Die Kompetenzagentur verfügt über das nötige Know-how, um an den Stärken benachteiligter Schüler anzusetzen und sie zuverlässig in Ausbildung und Arbeit zu begleiten. Derzeit werden von uns rund 400 Jugendliche im Case-Management betreut. Daneben bietet die Kompetenzagentur Workshops zur beruflichen Orientierung an. Schließlich vermittelt die Kompetenzagentur den Schulklassen Personalverantwortliche oder Ausbilder aus Unternehmen, die über Ausbildungsmöglichkeiten, Voraussetzungen und Erwartungen an die zukünftigen Auszubildenden informieren. Nach der Betreuung in der Schule fungiert die Kompetenzagentur als Mittler zwischen Jugendlichem und Ausbildungsbetrieb oder leider auch oft zwischen Jugendlichem und JobCenter.
 
Mit welchen Partnern arbeiten Sie zusammen und wie wird die Kooperation gesteuert?
Gemäß dem Leitmotto der Stiftung SPI „Soziale Arbeit als Koproduktion“ kooperiert die Kompetenzagentur Cottbus mit der Agentur für Arbeit, insbesondere mit der Berufsberatung, mit dem JobCenter, dem Staatlichen Schulamt und dem Jugendamt. Sie arbeitet darüber hinaus mit den Kammern – IHK und HWK – eng zusammen und kooperiert mit Beratungsstellen wie der Sucht- und Schuldnerberatung oder dem Jugendmigrationsdienst. Die Agentur arbeitet auch eng mit den Schulen und den dort tätigen Schulsozialarbeitern zusammen. Darüber hinaus ist sie im Bündnis für Familien aktiv und in unterschiedlichsten Fachgruppen der Region vertreten. Einen regelmäßigen Austausch gibt es mit der Fachhochschule Lausitz, mit Bildungs- und Jugendhilfeträgern, der LASA, Zeitarbeitsfirmen und Maßnahmeträgern. Halbjährlich treffen sich außerdem Finanziers und Partner zu einer Steuerungsrunde.
 
Die geva-tests® setzen wir seit dem Jahr 2004 systematisch ein. Sie sind für die berufliche Orientierung der Jugendlichen sehr hilfreich, denn sie zeigen ihnen ihre beruflichen Interessen, Grundqualifikationen, Schlüsselqualifikationen und kognitiven Leistungen auf. Alle Ergebnisse werden zudem in einem Zertifikat zusammengefasst. Für alle Beteiligten ist dies eine fachlich fundierte und unabhängige Hilfestellung.
 
Aus Ihrer bisherigen Projekterfahrung heraus: Was raten Sie anderen Regionen in Deutschland, die das Übergangsmanagement Schule – Beruf optimieren möchten?
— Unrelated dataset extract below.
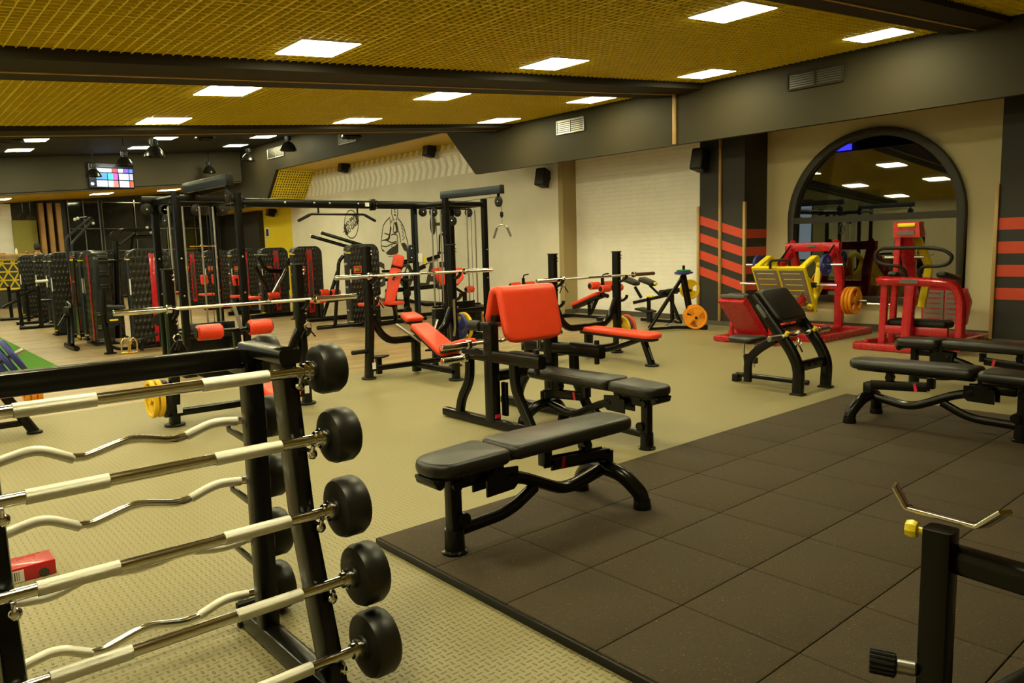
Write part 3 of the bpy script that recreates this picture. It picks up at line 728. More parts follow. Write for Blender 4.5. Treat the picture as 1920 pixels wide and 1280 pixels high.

Was sind die ersten Schritte hinsichtlich Planung, Finanzierung und Durchführung?
Zuallererst bedarf es auf kommunaler Ebene des politischen Willens, das Übergangsmanagement Schule – Beruf zu systematisieren. Denn allzu oft arbeiten die unterschiedlichen Unterstützungssysteme für Jugendliche parallel am immer gleichen Schüler. Die Einrichtung einer Stabsstelle direkt beim Landrat oder Oberbürgermeister ist daher für den Erfolg eines Projekts wichtig. Fördermittel sind aus gutem Grund an unterschiedlichsten Stellen ausreichend vorhanden.
 
Aus meiner Sicht sollte es in jeder Kommune eine Kompetenzagentur geben, die vor allem die benachteiligten Jugendlichen betreut und auf dem Weg in den Arbeitsmarkt begleitet. Wichtig ist, dass sie für die Jugendlichen jederzeit als Ansprechpartner zur Verfügung steht, die Angebote in der Region kennt und dementsprechend passgenau beraten und vermitteln kann.